REVIEW: ‘Shazam’, Issue #1

Reading Time: 3 minutes

Shazam #1 - But Why Tho

Shazam #1 is published by DC Comics. The writer is Tim Sheridan and the art is by Clayton Henry. Marcelo Maiolo is the colourist and the letters are by Rob Leigh. This book springs out of the pages of Teen Titans Academy. Billy Batson is one of the most experienced and powerful people at the academy. But he is not the most reliable. His powers are shaky, unable to transform into Shazam on command like he used to. This leads to a crisis in confidence as he struggles to discover who he is. With tragic circumstances impacting his life, Billy is torn between his place in the academy and those he loves. And when Doctor Fate visits it seems like the course for his faulty powers may present a danger to the whole cosmos.

The setup of this series is fantastic. The first issue is packed with story. The comic sets up the primary problem within a few pages; Billy’s powers aren’t working properly. This appears to be the main conflict that Batson will face over the course of this series. But there are multiple plot threads that are efficiently created that shows how much content will be provided. These threads are structured superbly, laid out one after another without over encumbering the reader. There is a pleasant balance between action and world-building, with this comic linking to not just Teen Titans Academy, but to some much bigger as well. 

Sheridan’s exploration of Batson is fantastic as it feels like the protagonist is trying to explore himself. With his ability not working properly, the kid is struggling to figure out who he is. A common theme within both young adult comics and Shazam comics are growing up. Grappling with that in regards to not only his superhuman powers, but his normal life too, makes him very relatable to younger readers.

One thing that is made clear inside the first page of Shazam #1 is just how large the cast will be. There is an abundance of awesome guest appearances. This issue flourishes from Teen Titans Academy but features many of the team and students too. The dialogue and relationships between Billy and the older Titans are beautiful to read. Nightwing is an older male presence in his life, there to talk to him about his powers and growing up in general. Raven is a mystical guide, able to tap into the magical core of Billy’s power source. And Starfire is a compassionate but firm headteacher who reminds Billy of his real age. Not just Titans show their faces in this issue, as both young Superman and Doctor Fate have cameos as well. It will be very interesting to see if this large cast as the series progresses, or if they were merely used as a launchpad for this premier issue.

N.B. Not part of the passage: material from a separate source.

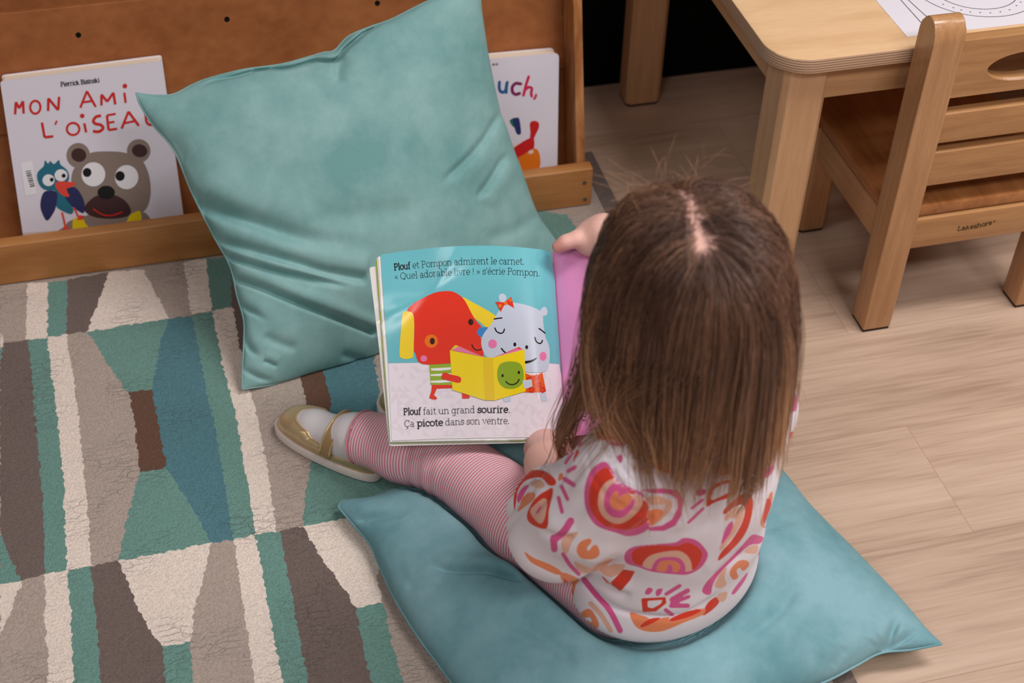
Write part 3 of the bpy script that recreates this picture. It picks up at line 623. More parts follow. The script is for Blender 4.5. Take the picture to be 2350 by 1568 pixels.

The art is the perfect choice for this book and is magnificent as well. Henry depicts Billy as a teenager; so he looks much older than the other heroes. The difference in their ages is evident, making the pep talks by the likes of Starfire and Nightwing feel realistic. As Shazam, his proportions are exaggerated and his power is vast, which is displayed awesomely in the cold open. There are many other heroes present in this issue, as previously mentioned, but all of their costumes are superb and rife with intricate details. The facial expressions are captured with humour, often drawing a smile from the reader.

The colours, like the art, match the tone of the book. There is often a light nature to Shazam comics, and the bright and beautiful tones are stunning to see. The red of Shazam’s costume is incredibly rich and powerful. Maiolo’s understanding of lighting comes across on every page, but especially in scenes where the characters are outside. All of the light has a natural look to it, but this means that the different shades and shadows have to be flawless to maintain that style, which Maiolo succeeds in achieves that.

The lettering is very good at giving characters a voice. There is a scene in which all of the Titans are discussing something. Leigh gives a different colour to the word balloons to identify who is talking. But instead of making the word balloons a particular colour, a ring with that characters particular shade frames the bubble. This helps denote who is saying what without filling a panel with balloons that may have been difficult to read.

Shazam #1 is a brilliant start. The tempo and tone of the book are revealed very quickly, with an exciting story presenting itself with multiple plot threads. But this isn’t just a book full of superheroes and cosmos-threatening crises, as it possesses a heart as well. With this art team creating amazing pages and the unpredictability at which heroes will appear next, this series is sure to be a universe of fun.

Shazam #1 is available where comics are sold.

 


Shazam #1
5

TL;DR

Shazam #1 is a brilliant start. The tempo and tone of the book are revealed very quickly, with an exciting story presenting itself with multiple plot threads. But this isn’t just a book full of superheroes and cosmos-threatening crises, as it possesses a heart as well. With this art team creating amazing pages and the unpredictability at which heroes will appear next, this series is sure to be a universe of fun.